I think one thing that is especially true about writing with an ideology is that most writing reflects the life and times of the author. I think there is absolutely nothing wrong with that. Does it "ruin the wonder" of Les Mis that the Hugo has an ax to grind against the iniquities of life for the vast majority of 19th century French people? Or War and Peace, or Things Fall Apart? Ideology is born out of our experience; it is, for better and worse, part of how we as humanity figure things out, painfully and slowly but unceasingly. Anyway, now I'm on a high horse myself.
Where I guess I sort of agree with Weir is the "weak version" of the claim -- I think it's important to not sacrifice other elements of a story on the altar of ideology. If you have a great ideological point but it is so strong that your plots start to fall apart, or your characters feel stale, step back and edit. This is a bit of a stretch, but I think it might be a critique I have for GRRM's work. He is not an ideologue, but sometimes I feel he is so committed to "the European medieval period was horrible, actually," that it gets in the way of his telling a compelling story.
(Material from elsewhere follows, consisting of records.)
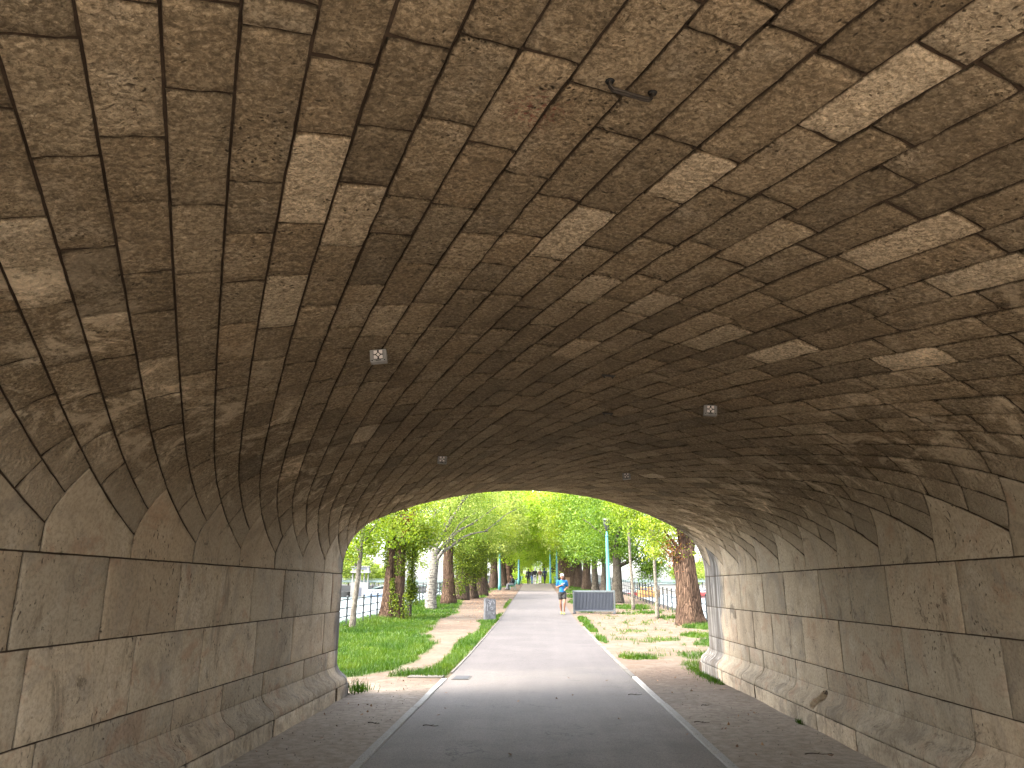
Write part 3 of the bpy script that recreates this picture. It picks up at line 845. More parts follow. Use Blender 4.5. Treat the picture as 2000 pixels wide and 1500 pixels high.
# twin-trunk tree with ivy
mbt = MB()
def big_trunk(mb, x0, lean, h, r0, r1, seed, flare_=.7):
    fn = lambda i, k, th, p: 1 + .13*(math.sin(th*6 + seed + p[2]*.5)*.6 + (vnoise(th*5+seed, p[2]*1.8)-.5)*1.6)
    pts = []; rad = []
    for i in range(18):
        u = i/17; z = -.15 + (h+.15)*u
        pts.append((x0 + lean[0]*u + .06*(vnoise(u*5, seed)-.5), lean[1]*u, z)); rad.append((r0 + (r1-r0)*u)*(1 + flare_*math.exp(-max(z, 0)/.55)))
    mb.tube(pts, rad, 22, True, fn)
big_trunk(mbt, -.15, (.10, .1), 5.6, .26, .17, 3, .9); big_trunk(mbt, .21, (.16, .1), 5.8, .23, .15, 8, .5)
for (st, en, ra, rb) in (((-.1, 0, 3.2), (-1.5, .2, 5.2), .10, .03), ((.35, 0, 3.4), (1.5, -.3, 5.4), .10, .03), ((-.05, 0, 4.2), (-1.0, .5, 6.3), .08, .02), ((.35, 0, 4.5), (.9, .6, 6.8), .08, .02)):
    mbt.tube([np.array(st)*(1-u) + np.array(en)*u + np.array([0, 0, .25*math.sin(PI*u)]) for u in np.linspace(0, 1, 7)], np.linspace(ra, rb, 7), 7)
Pc, sh, c = crown_points(95, 157, (2.1, 2.0, 1.9), (.05, 0, 4.5), 5, .30, .35)
keep = (Pc[:, 2] > 2.55) ; Pc, sh = Pc[keep], sh[keep]
P3, s3, _ = crown_points(18, 110, (.6, .8, .5), (.95, .3, 3.35), 66, .24, .2); P4, s4, _ = crown_points(14, 110, (.7, .7, .5), (-1.2, .2, 2.9), 67, .25, .2)
Pc = np.concatenate([Pc, P3, P4]); sh = np.concatenate([sh, s3, s4])
Pi = np.concatenate([ivy_points(.36, 1.75, 4.2, 3200, 4, .10) + np.array([.05, 0, 0]), ivy_points(.20, 0, 1.05, 900, 6, .10) + np.array([.46, -.25, 0]), ivy_points(.07, .3, 1.7, 330, 9, .05) + np.array([.05, -.30, 0])])
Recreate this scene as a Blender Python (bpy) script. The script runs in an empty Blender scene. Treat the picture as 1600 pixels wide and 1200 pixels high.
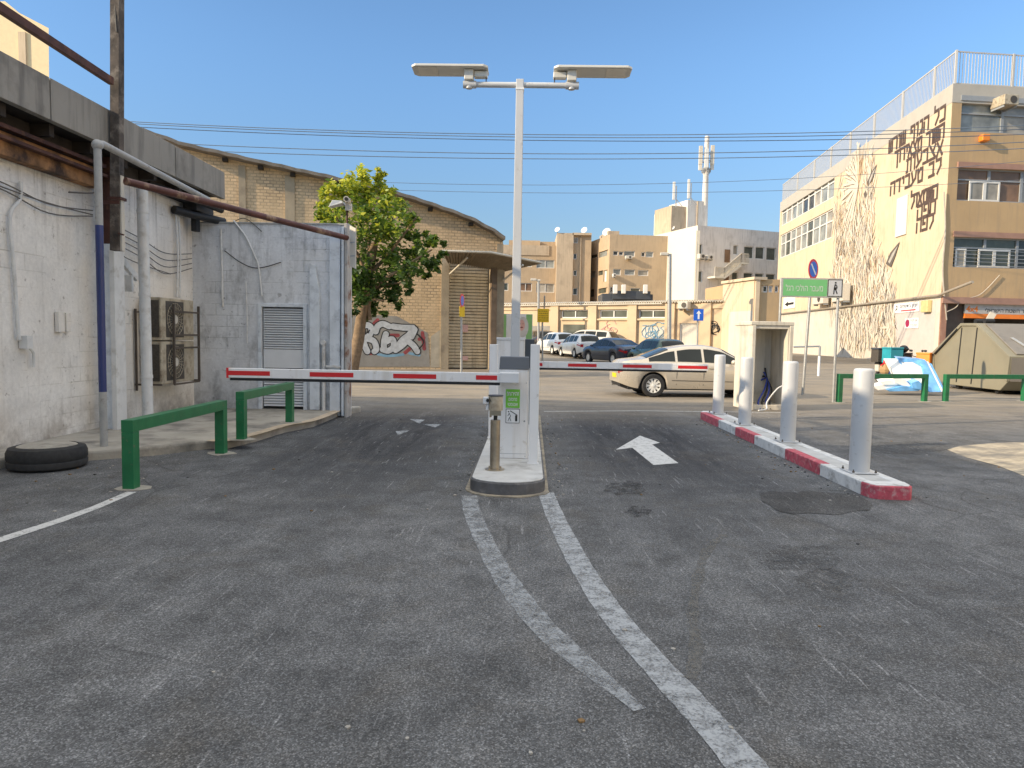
import bpy, bmesh, math, random
from math import radians, sin, cos, tan, atan, pi, sqrt
from mathutils import Vector, Matrix
random.seed(7)
SC = bpy.context.scene
COL = SC.collection

# ------------------------------------------------------------------ camera, sky, sun, exposure
FPX, ROLL, PITCH, YAW = 1100.0, radians(1.0), atan(74.4/1100.0), radians(1.08)
CAMZ = 1.6
cd = bpy.data.cameras.new('camera'); cam = bpy.data.objects.new('camera', cd); COL.objects.link(cam)
cd.sensor_width = 36; cd.sensor_fit = 'HORIZONTAL'; cd.lens = FPX/1600*36; cd.clip_start = 0.05; cd.clip_end = 2000
CAMROT = Matrix.Rotation(YAW, 4, 'Z') @ Matrix.Rotation(pi/2-PITCH, 4, 'X') @ Matrix.Rotation(ROLL, 4, 'Z')
cam.matrix_world = Matrix.Translation((0, 0, CAMZ)) @ CAMROT
SC.camera = cam

SUN_AZ, SUN_EL = radians(21), radians(22.2)      # az: how far the sun stands behind the left side
to_sun = Vector((-cos(SUN_AZ)*cos(SUN_EL), -sin(SUN_AZ)*cos(SUN_EL), sin(SUN_EL)))
SKY_R, SKY_G, SKY_B, FILL_VEIL = .40, .52, .62, 4.5
W = bpy.data.worlds.new('World'); SC.world = W; W.use_nodes = True
wn = W.node_tree.nodes; wl = W.node_tree.links
bg = wn['Background']; sky = wn.new('ShaderNodeTexSky'); sky.sky_type = 'NISHITA'; sky.sun_disc = False
sky.sun_elevation = SUN_EL
sky.sun_rotation = math.atan2(to_sun.x, to_sun.y)
sky.air_density = 1.0; sky.dust_density = 0.3; sky.ozone_density = 2.0
tcw = wn.new('ShaderNodeTexCoord'); spw = wn.new('ShaderNodeSeparateXYZ'); wl.new(tcw.outputs['Generated'], spw.inputs[0])
def wmap(a, b, c, d):
    m = wn.new('ShaderNodeMapRange'); m.interpolation_type = 'SMOOTHSTEP'
    for i, v in enumerate((a, b, c, d)): m.inputs[i+1].default_value = v
    wl.new(spw.outputs[2], m.inputs[0]); return m.outputs[0]
# lower sky tinted and darkened; unseen pale veil added overhead for neutral fill light
m1 = wn.new('ShaderNodeMix'); m1.data_type = 'RGBA'; m1.blend_type = 'MULTIPLY'; m1.inputs[0].default_value = 1.0
wl.new(sky.outputs[0], m1.inputs[6]); m0 = wn.new('ShaderNodeMix'); m0.data_type = 'RGBA'; wl.new(wmap(.0, .38, 0, 1), m0.inputs[0]); m0.inputs[6].default_value = (SKY_R*.62, SKY_G*.50, SKY_B*.46, 1); m0.inputs[7].default_value = (SKY_R, SKY_G, SKY_B, 1); wl.new(m0.outputs[2], m1.inputs[7])
m2 = wn.new('ShaderNodeMix'); m2.data_type = 'RGBA'; wl.new(wmap(.5, .78, 0, .85), m2.inputs[0]); wl.new(m1.outputs[2], m2.inputs[6]); m2.inputs[7].default_value = (FILL_VEIL*.98, FILL_VEIL, FILL_VEIL*1.0, 1)
wl.new(m2.outputs[2], bg.inputs[0]); bg.inputs[1].default_value = 0.15
sl = bpy.data.lights.new('sun', 'SUN'); sl.energy = 2.2; sl.angle = radians(0.55); sl.color = (1.0, 0.84, 0.62)
so = bpy.data.objects.new('sun', sl); COL.objects.link(so)
so.rotation_euler = to_sun.to_track_quat('Z', 'Y').to_euler(); so.location = (-30, -20, 40)
SC.view_settings.view_transform = 'Standard'; SC.view_settings.look = 'None'
SC.view_settings.gamma = 1; SC.view_settings.exposure = 1.4
SC.view_settings.use_white_balance = True; SC.view_settings.white_balance_temperature = 6900; SC.view_settings.white_balance_tint = 10
SC.render.engine = 'CYCLES'
try:
    SC.cycles.max_bounces = 6; SC.cycles.transparent_max_bounces = 12
except Exception: pass

# ------------------------------------------------------------------ measuring helpers (photo pixel -> place in the scene)
def ray(px, py):
    return CAMROT.to_3x3() @ Vector(((px-800)/FPX, (600-py)/FPX, -1))
CP = Vector((0, 0, CAMZ))
def onG(px, py, z=0.0): d = ray(px, py); return CP + d*((z-CAMZ)/d.z)
def onY(px, py, y): d = ray(px, py); return CP + d*(y/d.y)
def onX(px, py, x): d = ray(px, py); return CP + d*(x/d.x)
def gz(y):                                             # the street climbs a little away from the gate
    t = min(max((y-22)/33.0, 0), 1); return 0.62*t*t

class Frame:                                           # a vertical plane: U to the viewer's right, N outwards
    def __init__(s, o, u):
        s.o = Vector((o[0], o[1], 0)); s.U = Vector((u[0], u[1], 0)).normalized(); s.N = Vector((s.U.y, -s.U.x, 0))
    def p(s, u, z, n=0.0): return s.o + s.U*u + s.N*n + Vector((0, 0, z))
    def on(s, px, py, n=0.0):
        d = ray(px, py); q = s.o + s.N*n; t = (q-CP).dot(s.N)/d.dot(s.N); P = CP+d*t
        return ((P-s.o).dot(s.U), P.z)
    def z(s, px, py): return s.on(px, py)[1]
FX = Frame((0, 0), (1, 0))

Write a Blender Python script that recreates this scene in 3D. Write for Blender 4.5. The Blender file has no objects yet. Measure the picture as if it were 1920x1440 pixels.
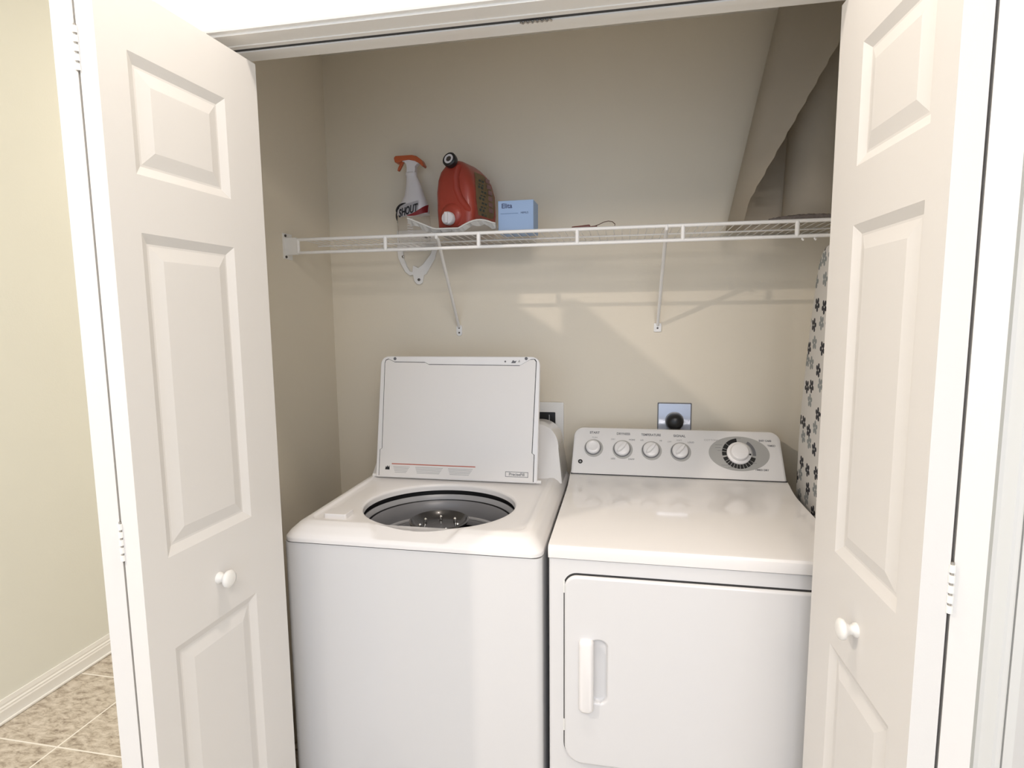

In the game I'm writing now, which is heavily about class struggle, I find myself dealing with this problem to an even greater degree, because of the element of player choice. I well remember, and have taken to heart, our many conversations about moral choices in RPGs all the way from KOTOR, that basically boil down to "eh, I'm a normal person" vs. "I kill puppies for fun!" There are some ideologically motivated, tear-down-the-system type choices in my game; but it's very important for them to not feel as the default, with puppy-killing as an alternative. When you destroy a noble family's evil magical mansion, what is the collateral damage? Both in the immediate, physical sense, and in the social / economic shockwaves that reverberate through the society.